In the nineteen twenties, my father Sam Salz became friends with the painter Chaim Soutine. Soutine was born in Smilovitchi near Minsk, Lithuania(now Belarus) and fled his Jewish Orthodox background after having violated the second Commandment by painting a portrait of a rabbi. He went to Paris and became friendly with the artists at "La Ruche" which was in the Montparnasse district. Among these artists were the painter Amedeo Modigliani and the dealer Zborovsky. My father knew them all and also became Soutine's dealer. He used to tell me that he and Soutine would meet the Russian filmaker Sergei Eisenstein("The Battleship Potemkin", "Ivan the Terrible"). One of the stories was that Soutine had wanted to make a painting of a carcass of beef and rented a hotel room to do it in. He hung the carcass in the room and painted it for days until he finished the artwork. After that he left with the painting and the side of beef stayed there, surrounded by flies and a bad smell. Those pictures are now some of his great works. You could almost say that the image of this hung piece of meat was like a secular painting of a crucifixion predicting the advent of the Holocaust. Usually after a sale, Soutine would buy a suit with the proceeds from one of his paintings. He would then paint, sleep and live in that suit until he sold another painting and bought a new one. Albert Barnes, the famous Philadelphia collector bought his work and was trying to convince him to come to America. "No one knows me there" Soutine replied and he died in the village of Touraine, as the Nazi army invaded France.

Tuesday, February 5, 2008

"Earth Tears", 2002, oil/wood, 21"-22".The tears are earth colored but act act like rain on our own earth.
"Water, Water", 2001, oil/wood. 21"-22".  This painting is part of my Talmud series. It is dedicated to the Romanian Jewish poet Paul Celan, a survivor of the Holocaust. He died in water.

Thursday, January 31, 2008

"Portrait of Moshe Soffer(Salz)" by Sam Salz. Sepia ink on paper. He was my father's father and my grandfather. He was a Torah scribe and an astronomer who died in the Holocaust(1941). He was shot by the Nazis and his two daughters, my aunts, died after being taken to the Debica ghetto and then murdered at either the Belzec or Auschwitz concentration camps. My father donated a park in Jerusalem in his memory. It is called the "Moshe Salz Garden" and is located near the Israeli government buildings and the Knesset.
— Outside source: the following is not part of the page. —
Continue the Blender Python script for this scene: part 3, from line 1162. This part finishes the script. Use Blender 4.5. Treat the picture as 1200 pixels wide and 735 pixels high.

There is a link on this blog ("Birthplace of Sam Salz") to the Yizkor book on Radomysl. The site describes life in the town before the Nazi invasion and what happened to the victims in the camps and after the war.

Thursday, January 10, 2008

“Pool"(for John Zorn), 2004, oil/baltic birch,28"-21"
part of the series Talmudic abstractions. For composer and sax player John Zorn, the creator of modern Jewish music from the ancient to the future. 

"Judgment Day", 2004, oil/baltic birch.